Who needs a distraction? Having the most medals doesn't make you the best athlete ever. First, relay medals don't mean much. Any "team" that is just a collection of individual scores measures the depth of talent from that country, not the individuals. If Phelps swam for Luxembourg, he would have zero relay medals. At best, they are duplicates of the individual achievements. So when you throw out the realy medals, he has 11. Still impressive, but not a way to measure greatness. Phelps was the best short distance swimmer in the world from 2003 to 2008. There are only two ways to measure "greatness" across sports. How long you dominate the sport, and how dominant you are ( margin of victory ). 5 years is pretty good, but other athletes have done better. Jordan was 6 or 8 years. Gretzky was 7 or 8 years. Armstrong was 7 years. Fight!
Basically agree, but I don't think it's anything controversial. Whenever you say an absolute like "greatest ever" it necessarily comes with one or more qualifiers. One could argue different sports require a different level (or a different type) of athleticism. To say someone is the greatest Olympic athlete ever has as much to do with timing and luck as anything else. Given the variety of Olympic sports, making the criterion total lifetime medals I suppose is reasonable, since winning a medal is the goal. One might say swimming is at an unfair advantage given the number of events that sport has.
My Roadster is way greater than my iPhone. That's the kind of comparison we're talking about here. Apples and Teslas.
Saying "Michael Phelps is the greatest Olympian" is akin to saying "Model S is the best production car". Truth is in the eye of the beholder. And I hate his goatee. He's looking Vulcan.
Wrong Michael I'd likely not put a swimmer in there. Top freestyle swimmers win multiple events. I'd go for Michael Johnson over Phelps. He absolutely destroyed the 200m and 400m records. Now of course there's Usain Bolt who has similarly destroyed 100m and 200m records. From a biased British perspective I'd go for (Sir) Steve Redgrave, because he won with different partners and because rowers always look like they've earned their success.

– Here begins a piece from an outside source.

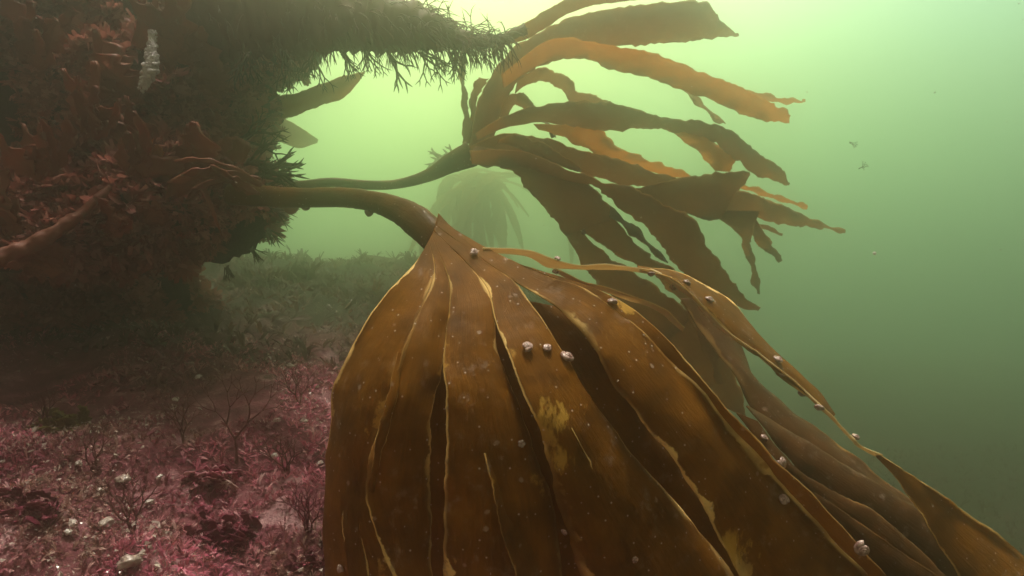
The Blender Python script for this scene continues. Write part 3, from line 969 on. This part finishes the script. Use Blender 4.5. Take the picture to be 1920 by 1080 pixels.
def frond_plant(px, py, z, deg, ln_px, w_px, n, seed, label, mat='red_frond', name='red_seaweed', fan_=35, curl=.3, group=None):
    rng = random.Random(seed)
    p = P(px, py, z)
    s = z / F
    bm = bmesh.new()
    for k in range(n * 3):
        d = px_dir(deg + rng.uniform(-fan_, fan_) * 1.4, rng.uniform(-.6, .1))
        leaf(bm, p, d, -FWD, ln_px * s * rng.uniform(.45, 1.1), w_px * s * rng.uniform(.3, .8), rng, curl * rng.uniform(-.3, 1))
    o = link(name, solid(to_mesh(bm, name)), M[mat])
    recenter(o, p)
    return tag(o, label, 'seaweed', group)


FR = [(395, 345, 1.33, 110, 120, 42, 4, 'broad wavy red seaweed in the middle of the rock face', 'red_frond', 40),
      (300, 300, 1.30, 160, 85, 22, 3, 'orange rust seaweed frond lit on its top edge, left of the broad red one', 'rust_frond', 14),
      (250, 330, 1.28, 75, 130, 26, 3, 'dull red seaweed blades standing below the orange frond', 'red_frond', 25),
      (340, 120, 1.36, 100, 150, 34, 3, 'tall dark red seaweed beside the white crusted stalk', 'red_frond', 16),
      (240, 190, 1.32, 130, 130, 34, 3, 'dark red seaweed left of the white crusted stalk', 'red_frond', 20),
      (170, 250, 1.25, 60, 120, 22, 3, 'reddish seaweed below the left bend of the rock face', 'red_frond', 25),
      (90, 330, 1.22, 95, 110, 26, 3, 'wine red seaweed at the left border of the rock face', 'red_frond', 30),
      (490, 350, 1.22, 174, 150, 13, 2, 'dull red seaweed lying along the root end of the thick stipe', 'red_frond', 12),
      (310, 420, 1.28, 130, 60, 18, 2, 'small triangular red seaweed below the stipes', 'red_frond', 12),
      (130, 490, 1.22, 175, 120, 24, 3, 'rust red seaweed at the foot of the slanting stalk', 'red_frond', 18),
      (60, 120, 1.3, 80, 130, 30, 3, 'dim purple brown seaweed in the upper left corner', 'red_frond', 30),
      (420, 170, 1.42, 110, 110, 26, 3, 'dim brown seaweed beside the dark blade', 'red_frond', 30),
      (30, 440, 1.2, 120, 110, 22, 3, 'dark red seaweed just above the slanting stalk at left border', 'red_frond', 30),
      (210, 440, 1.24, 60, 70, 16, 3, 'brownish seaweed tuft right of the slanting stalk', 'red_frond', 30)]
for k, (x, y, z, a, l, w, n_, lab, mt, fn) in enumerate(FR):
    frond_plant(x, y, z * ROCK, a, l, w, n_, 300 + k, lab, mt, fan_=fn)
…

Athletes and sports change over the decades. Science and knowledge about nutrition, exercise and training is much better now than many decades ago. That's why I don't think you can really compare teams or individual athletes across many generations. It's better to compare them within the generation they competed in. With that, Phelps probably is one of the greatest olympic champions of his generation.

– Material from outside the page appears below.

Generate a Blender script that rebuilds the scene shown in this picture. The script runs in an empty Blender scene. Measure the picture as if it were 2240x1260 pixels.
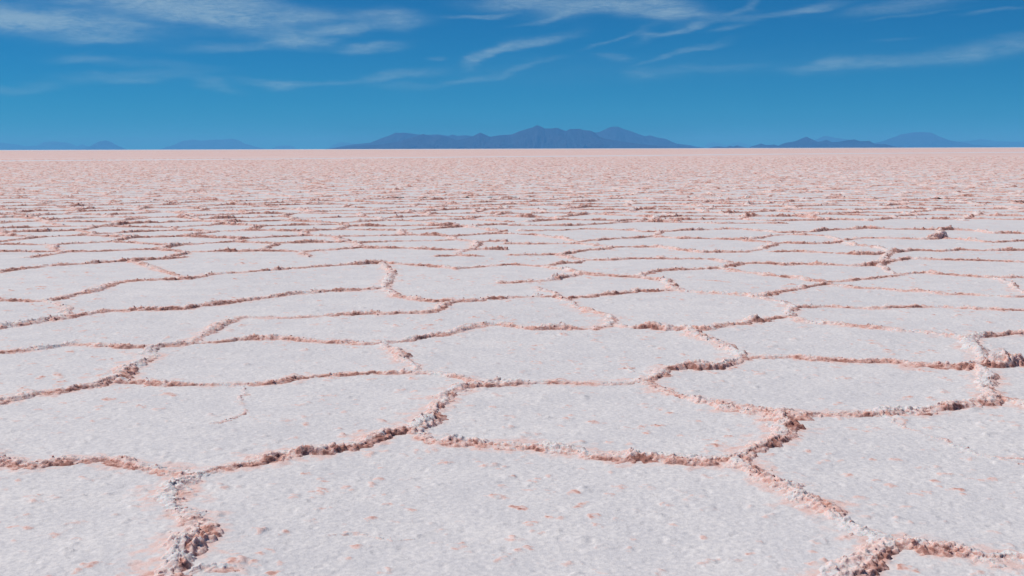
import bpy, math, random
import numpy as np

rng = np.random.default_rng(7)
random.seed(7)
scene = bpy.context.scene
COL = scene.collection

# ------------------------------------------------------------------ camera
F = 2800.0                    # focal length in photo pixels (2240 wide)
CAM_H = 1.6
PITCH = math.atan(305.0 / F)
ROLL = math.radians(0.153)
cam_d = bpy.data.cameras.new('camera')
cam = bpy.data.objects.new('camera', cam_d)
COL.objects.link(cam)
cam_d.sensor_width = 36.0
cam_d.lens = 36.0 * F / 2240.0
cam_d.clip_start = 0.05
cam_d.clip_end = 300000.0
cam.location = (0, 0, CAM_H)
from mathutils import Matrix
cam.rotation_euler = (Matrix.Rotation(math.pi / 2 - PITCH, 3, 'X') @ Matrix.Rotation(-ROLL, 3, 'Z')).to_euler()
scene.camera = cam


def ray(x, y):
    """direction of the photo point (x, y)"""
    u, v = (x - 1120.0) / F, (630.0 - y) / F
    c, s = math.cos(-ROLL), math.sin(-ROLL)
    u, v = c * u - s * v, s * u + c * v
    cp, sp = math.cos(PITCH), math.sin(PITCH)
    return u, cp + v * sp, -sp + v * cp


def ground_at(x, y, z=0.02):
    dx, dy, dz = ray(x, y)
    t = (z - CAM_H) / dz
    return dx * t, dy * t


# ------------------------------------------------------------------ noise
NT = 4096
_perm = rng.permutation(NT).astype(np.int32)
_ang = rng.random(NT) * 2 * np.pi
_gx = np.cos(_ang).astype(np.float32)
_gy = np.sin(_ang).astype(np.float32)
_val = rng.random(NT).astype(np.float32)


def perlin(x, y, seed=0):
    fx = np.floor(x); fy = np.floor(y)
    ix = fx.astype(np.int64); iy = fy.astype(np.int64)
    tx = (x - fx).astype(np.float32); ty = (y - fy).astype(np.float32)

    def cor(ox, oy):
        h = _perm[(_perm[(ix + ox + seed * 131) & (NT - 1)] + iy + oy) & (NT - 1)]
        return _gx[h] * (tx - ox) + _gy[h] * (ty - oy)
    sx = tx * tx * tx * (tx * (tx * 6 - 15) + 10)
    sy = ty * ty * ty * (ty * (ty * 6 - 15) + 10)
    a = cor(0, 0); b = cor(1, 0); c = cor(0, 1); d = cor(1, 1)
    return ((a + (b - a) * sx) * (1 - sy) + (c + (d - c) * sx) * sy) * 1.5


def fbm(x, y, f, octaves, seed=0, gain=0.5, lac=2.13):
    s = np.zeros(np.shape(x), np.float32); a = 1.0; t = 0.0
    for o in range(octaves):
        s += a * perlin(x * f, y * f, seed + o); t += a
        a *= gain; f *= lac
    return s / t


def smooth(a, b, v):
    t = np.clip((v - a) / (b - a), 0, 1)
    return t * t * (3 - 2 * t)


def hash2(ix, iy, seed):
    return _val[_perm[(_perm[(ix + seed * 977) & (NT - 1)] + iy + seed * 31) & (NT - 1)]]


# ------------------------------------------------------------------ the traced ridge network (photo points, read onto the ground)
R = [  # weight, points
 (1.0, [(-140,968),(-60,985),(0,1005),(60,1016),(130,1008),(200,1003),(260,1010),(330,1022),(380,1034),(422,1042)]),
 (1.05,[(422,1042),(398,1070),(394,1090),(397,1114),(425,1130),(444,1150),(424,1177),(402,1205),(397,1235),(400,1262),(415,1310),(400,1400),(420,1600)]),
 (0.5, [(440,1250),(470,1243),(515,1238)]),
 (1.0, [(422,1042),(470,1026),(530,1013),(600,1003),(660,990),(700,990),(760,977),(820,962),(850,946),(905,940)]),
 (1.0, [(905,940),(925,928),(945,912),(965,885),(990,858),(1020,842),(1060,838)]),
 (1.0, [(905,940),(960,962),(1000,966),(1040,968),(1130,976),(1200,984),(1260,985),(1310,995),(1370,999),(1440,998),(1490,1004),(1560,1006),(1612,997)]),
 (1.1, [(1612,997),(1650,980),(1700,966),(1725,944),(1728,918),(1720,903)]),
 (1.05,[(1612,997),(1640,1018),(1680,1042),(1730,1066),(1780,1092),(1840,1116),(1870,1142),(1905,1164),(1965,1190)]),
 (1.1, [(1965,1190),(2000,1192),(2050,1200),(2100,1206),(2160,1216),(2240,1210),(2350,1222),(2500,1215)]),
 (1.1, [(1965,1190),(1930,1212),(1880,1238),(1840,1258),(1790,1292),(1700,1350),(1650,1500)]),
 (0.95,[(1720,903),(1690,903),(1650,898),(1600,888),(1560,878),(1500,862),(1450,846),(1402,830)]),
 (1.0, [(1720,903),(1760,912),(1800,907),(1850,906),(1900,905),(1950,900),(2000,899),(2050,894),(2100,884),(2160,882),(2187,870)]),
 (0.9, [(2187,870),(2175,850),(2166,830),(2160,808),(2146,797)]),
 (0.9, [(2187,870),(2240,882),(2330,905),(2450,930)]),
 (0.9, [(1402,830),(1350,834),(1300,833),(1240,831),(1185,833),(1120,836),(1060,838)]),
 (1.0, [(1402,830),(1430,818),(1470,804),(1500,801),(1560,799),(1600,790),(1632,780)]),
 (1.0, [(1632,780),(1680,778),(1720,777),(1800,782),(1870,783),(1960,786),(2040,798),(2100,800),(2146,797)]),
 (1.1, [(2146,797),(2180,794),(2210,790),(2240,792),(2330,794),(2420,790)]),
 (0.9, [(2146,797),(2151,768),(2129,740),(2115,734)]),
 (0.9, [(2115,734),(2098,734),(2062,731),(2013,723),(1977,720),(1929,715),(1869,710),(1820,704),(1760,697),(1725,690)]),
 (0.9, [(2115,734),(2158,731),(2197,728),(2240,726),(2340,720),(2420,716)]),
 (1.0, [(1725,690),(1696,692),(1662,699),(1626,704),(1587,707),(1541,717),(1505,714)]),
 (0.9, [(1505,714),(1469,716),(1421,712),(1385,713),(1345,705)]),
 (0.9, [(1345,705),(1337,690),(1300,678),(1269,666),(1243,654),(1225,647),(1180,646),(1120,648),(1054,654),(1001,657),(930,655),(869,646),(843,628)]),
 (0.7, [(1180,626),(1210,636),(1243,654)]),
 (0.9, [(1345,705),(1322,711),(1288,716),(1252,715),(1204,715),(1150,715),(1106,708),(1054,708),(975,729),(869,745),(790,750),(632,739),(527,739),(421,750),(327,757)]),
 (0.9, [(1505,714),(1529,730),(1566,742),(1602,754),(1632,780)]),
 (0.9, [(1725,690),(1738,670),(1714,658),(1674,650),(1638,644),(1590,640),(1542,637),(1478,631)]),
 (0.9, [(1738,670),(1760,668),(1808,666),(1845,669),(1905,672),(1953,669),(2013,669),(2062,668),(2110,670),(2158,672),(2206,674),(2240,675),(2330,680),(2420,682)]),
 (0.9, [(1478,631),(1445,634),(1397,634),(1361,640),(1300,645),(1252,648)]),
 (0.9, [(1478,631),(1466,618),(1457,609),(1409,604),(1349,602),(1284,598),(1240,588),(1192,581),(1120,576)]),
 (0.9, [(1270,598),(1225,607),(1187,612),(1100,618)]),
 (0.9, [(1411,604),(1411,597),(1445,589),(1493,587),(1542,585),(1571,584),(1597,580),(1626,574),(1662,574),(1720,577),(1748,576),(1808,578),(1869,580),(1917,579),(1953,569),(1989,563),(2062,566),(2134,567),(2206,569),(2240,570),(2330,572)]),
 (0.8, [(1575,584),(1626,592),(1674,597),(1720,602),(1736,603),(1772,609),(1808,613),(1835,613),(1883,608),(1917,605),(1953,603),(1989,596),(2025,593),(2062,598),(2110,602),(2146,604),(2182,605),(2240,605),(2330,606)]),
 (0.9, [(1677,645),(1710,634),(1736,629),(1772,623),(1816,618)]),
 (0.8, [(1816,618),(1869,625),(1917,628),(1965,632),(2013,634),(2062,640),(2110,640),(2158,643),(2206,646),(2240,645),(2330,650)]),
 (0.7, [(2182,606),(2218,620),(2245,640)]),
 (0.6, [(1925,578),(1940,588),(1965,600)]),
 (0.8, [(1192,581),(1228,573),(1264,572),(1288,566),(1337,566),(1385,563),(1445,564),(1517,564),(1566,566),(1602,572)]),
 (0.8, [(1225,555),(1281,545),(1329,542),(1349,538),(1390,539),(1445,539),(1481,544),(1542,550),(1578,549),(1638,549),(1686,538),(1703,530)]),
 (0.8, [(1120,556),(1187,555),(1216,554),(1264,563),(1288,566)]),
 (0.8, [(1264,526),(1291,524),(1337,521),(1397,518),(1433,515),(1481,519),(1530,520),(1566,521),(1614,523),(1662,527),(1700,531)]),
 (0.7, [(1120,510),(1180,513),(1228,519),(1264,526)]),
 (0.7, [(1110,531),(1180,531),(1228,530),(1276,531),(1305,535),(1349,538)]),
 (0.7, [(1433,515),(1447,505),(1493,502),(1542,501),(1590,499),(1626,500),(1674,503),(1706,506)]),
 (0.7, [(1140,503),(1192,502),(1233,501),(1279,498),(1325,500),(1373,501),(1409,505),(1447,505)]),
 (0.7, [(1614,522),(1662,519),(1686,513),(1720,511),(1772,512),(1808,514),(1845,525)]),
 (0.7, [(1120,492),(1180,492),(1228,492),(1288,490),(1337,487),(1385,483),(1450,484),(1520,486),(1580,488),(1640,487),(1720,488)]),
 (0.8, [(1706,506),(1772,505),(1808,502),(1857,500),(1893,498),(1941,500),(2001,501),(2057,502),(2086,501),(2134,503),(2182,508),(2240,509),(2330,512)]),
 (0.8, [(1845,525),(1881,519),(1917,520),(1965,521),(2025,523),(2060,520),(2110,524),(2170,529),(2206,527),(2240,526),(2330,528)]),
 (0.8, [(1700,531),(1712,530),(1760,531),(1808,531),(1845,526)]),
 (0.7, [(1845,526),(1876,535),(1917,538),(1953,549)]),
 (0.8, [(1953,549),(2001,545),(2062,547),(2098,543),(2146,545),(2206,545),(2240,545),(2330,547)]),
 (0.8, [(1690,549),(1748,549),(1808,552),(1869,555),(1917,555),(1953,549)]),
 (0.7, [(1917,579),(1935,565),(1953,549)]),
 (0.7, [(2057,502),(2062,511),(2060,520)]),
 # ground faintly seen through the banner on the photograph
 (0.9, [(-60,600),(0,592),(42,586),(105,579),(211,573),(285,568),(411,560)]),
 (0.8, [(285,568),(411,608),(474,597),(553,592),(685,581),(843,572)]),
 (0.9, [(411,608),(263,613),(221,629),(132,650),(105,656),(0,654),(-80,650)]),
 (1.0, [(-80,722),(0,713),(79,702),(158,689),(237,676),(316,673),(411,671),(432,666),(527,655),(606,644),(738,634),(843,628)]),
 (0.8, [(105,656),(150,670),(158,689)]),
 (0.8, [(843,628),(860,600),(843,572),(1000,585),(1120,576)]),
 (0.9, [(1001,657),(980,666),(948,681),(790,684),(640,690),(527,692),(500,702),(464,723),(421,750)]),
 (0.9, [(-80,772),(0,766),(63,760),(158,750),(230,755),(327,757)]),
 (1.0, [(327,757),(335,776),(298,796),(270,817),(245,831),(210,840),(120,852),(60,862),(0,875),(-90,880)]),
 (0.9, [(245,831),(320,834),(430,837),(530,837),(600,834),(650,828),(700,822),(745,817),(830,815),(920,813)]),
 (0.8, [(843,749),(869,765),(896,792),(920,813),(1000,822),(1060,838)]),
 # faint cracks
 (0.35,[(1925,903),(1950,912),(2000,935),(2045,955),(2100,972),(2150,990),(2240,1010),(2320,1030)]),
 (0.3, [(2100,972),(2170,996),(2240,1000)]),
 (0.35,[(530,837),(522,870),(530,898),(500,915),(450,922)]),
 (0.25,[(530,898),(560,914),(640,925)]),
 (0.25,[(730,1160),(790,1158),(860,1168),(920,1162),(965,1130)]),
 (0.3, [(1457,609),(1540,608),(1600,612)]),
 (0.25,[(1190,720),(1280,722),(1290,735)]),
 (0.3, [(1350,790),(1380,800),(1410,822)]),
]
SEG = []
for w, pts in R:
    g = [ground_at(*p) for p in pts]
    for (ax, ay), (bx, by) in zip(g[:-1], g[1:]):
        SEG.append((w, ax, ay, bx, by))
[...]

Looking back on the medals... Lezak's contribution on the Beijing relay is still the winner in my book. Beijing: Lezak, U.S. Make History In 4x100m Freestyle - Swimming Video | NBC Olympics As for "relays don't count", tell that to the countries that set fire to cars and buildings when their team wins/loses the World Cup, Super Bowl, NBA Championship, etc. Team sports count.

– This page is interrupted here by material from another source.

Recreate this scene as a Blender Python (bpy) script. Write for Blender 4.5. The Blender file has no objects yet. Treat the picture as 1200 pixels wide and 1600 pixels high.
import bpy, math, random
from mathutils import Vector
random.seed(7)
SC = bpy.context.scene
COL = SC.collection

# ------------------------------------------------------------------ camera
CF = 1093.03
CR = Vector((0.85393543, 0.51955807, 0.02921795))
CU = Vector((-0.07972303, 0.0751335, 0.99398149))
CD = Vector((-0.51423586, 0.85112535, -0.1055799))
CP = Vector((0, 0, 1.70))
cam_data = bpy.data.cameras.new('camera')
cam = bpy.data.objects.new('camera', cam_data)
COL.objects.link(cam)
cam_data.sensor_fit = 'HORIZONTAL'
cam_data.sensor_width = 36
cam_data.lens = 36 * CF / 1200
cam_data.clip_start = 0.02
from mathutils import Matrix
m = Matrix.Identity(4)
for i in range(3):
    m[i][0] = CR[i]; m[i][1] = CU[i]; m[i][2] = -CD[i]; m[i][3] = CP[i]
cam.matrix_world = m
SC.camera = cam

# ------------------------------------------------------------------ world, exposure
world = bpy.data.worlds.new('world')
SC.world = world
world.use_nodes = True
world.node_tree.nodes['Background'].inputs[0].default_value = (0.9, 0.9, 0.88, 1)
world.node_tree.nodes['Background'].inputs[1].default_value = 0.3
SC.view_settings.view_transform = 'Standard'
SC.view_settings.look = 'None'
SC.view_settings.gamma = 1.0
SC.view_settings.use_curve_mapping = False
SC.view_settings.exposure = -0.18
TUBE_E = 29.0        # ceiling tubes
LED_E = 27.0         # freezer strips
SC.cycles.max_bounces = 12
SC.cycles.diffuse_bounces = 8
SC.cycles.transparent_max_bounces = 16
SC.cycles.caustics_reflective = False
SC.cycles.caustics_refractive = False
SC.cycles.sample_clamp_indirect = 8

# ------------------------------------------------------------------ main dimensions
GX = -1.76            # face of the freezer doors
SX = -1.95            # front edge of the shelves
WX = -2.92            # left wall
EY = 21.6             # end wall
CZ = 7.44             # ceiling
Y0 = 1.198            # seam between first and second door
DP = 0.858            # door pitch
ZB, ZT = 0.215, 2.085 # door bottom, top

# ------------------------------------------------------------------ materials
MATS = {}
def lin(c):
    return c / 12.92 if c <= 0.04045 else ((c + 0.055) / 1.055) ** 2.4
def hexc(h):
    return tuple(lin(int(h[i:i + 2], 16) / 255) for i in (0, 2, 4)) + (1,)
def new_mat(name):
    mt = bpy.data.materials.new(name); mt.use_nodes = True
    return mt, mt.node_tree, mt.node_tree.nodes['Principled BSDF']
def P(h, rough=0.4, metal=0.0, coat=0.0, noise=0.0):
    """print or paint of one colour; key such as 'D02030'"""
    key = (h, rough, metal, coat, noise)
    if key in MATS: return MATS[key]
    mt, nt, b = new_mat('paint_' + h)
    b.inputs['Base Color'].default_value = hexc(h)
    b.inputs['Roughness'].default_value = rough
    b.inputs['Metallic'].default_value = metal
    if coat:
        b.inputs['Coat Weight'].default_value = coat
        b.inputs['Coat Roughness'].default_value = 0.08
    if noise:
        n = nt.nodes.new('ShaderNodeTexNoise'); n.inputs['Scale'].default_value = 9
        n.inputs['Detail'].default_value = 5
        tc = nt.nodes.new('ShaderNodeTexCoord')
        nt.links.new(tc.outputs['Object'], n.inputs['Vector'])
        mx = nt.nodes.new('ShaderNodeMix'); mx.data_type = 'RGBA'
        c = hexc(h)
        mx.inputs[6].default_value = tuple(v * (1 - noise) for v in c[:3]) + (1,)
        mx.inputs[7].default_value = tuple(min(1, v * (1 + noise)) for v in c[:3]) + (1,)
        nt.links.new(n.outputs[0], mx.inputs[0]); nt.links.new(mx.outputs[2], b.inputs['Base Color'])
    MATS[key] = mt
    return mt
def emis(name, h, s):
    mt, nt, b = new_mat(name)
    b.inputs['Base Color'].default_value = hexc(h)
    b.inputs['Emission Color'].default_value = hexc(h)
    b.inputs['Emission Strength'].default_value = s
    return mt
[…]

What I said was that the relays dont count when measuring an individual athlete against his peers. If swimmer A had 8 individual medals and swimmer B had 0 individual medals but 16 relay medals - does that mean swimmer B is better than swimmer A? No, it means that swimmer Bs "team" was better than swimmer A. But even using "team" for a relay is a stretch, its just 4 individual performances strung together. Winning at a relay doesn't mean you have a good team, it means you have 4 individuals whose times add together to be the fastest. It is nothing in your control, its all about the talent pool in your country. Of course when your team wins at a real team sport ( like football ) it means you have the best team - but that is the difference with a real team sport - it could be made up of players that by strict individual measures are inferior to the players on a team that they beat. Winning at a real team sport is a factor in measuring the individuals who play that sport, but it is much more complicated. In a real team sport, the best player - the one who contributes the most to the teams victory - may not be obvious from a scoreboard.
Well apparently those that follow these things also look separately at individual and team events. From Wikipedia, which I assume is up to the minute accurate: I believe today he has the opportunity to win two more. So individually, he's also doing quite well.
We'll just have to disagree on this one. Because we clearly see things differently. Watch that video I linked and tell me Lezak doesn't deserve to have his medal "count" because "relays don't matter."
Every great athlete has a team that may or may not include other athletes. Coaches, trainers, nutritionists, psychologists, etc... This is a silly discussion but fun nonetheless. BTW, Wilt the Stilt is the greatest athlete ever.
One of. I think it's a bit difficult to compare reasonably across sports, which is part of the problem with the whole discussion IMO.
If a swimmer wins the individual medal for the same stroke he performed in the relay - and thus has 2 medals - he is indistinguishable from another swimmer who won the individual medal for his best stroke, but has no relay medal.
Would you say the same about someone who wins a gold in 2 man canoe vs. 1 man? Only the latter should "count"?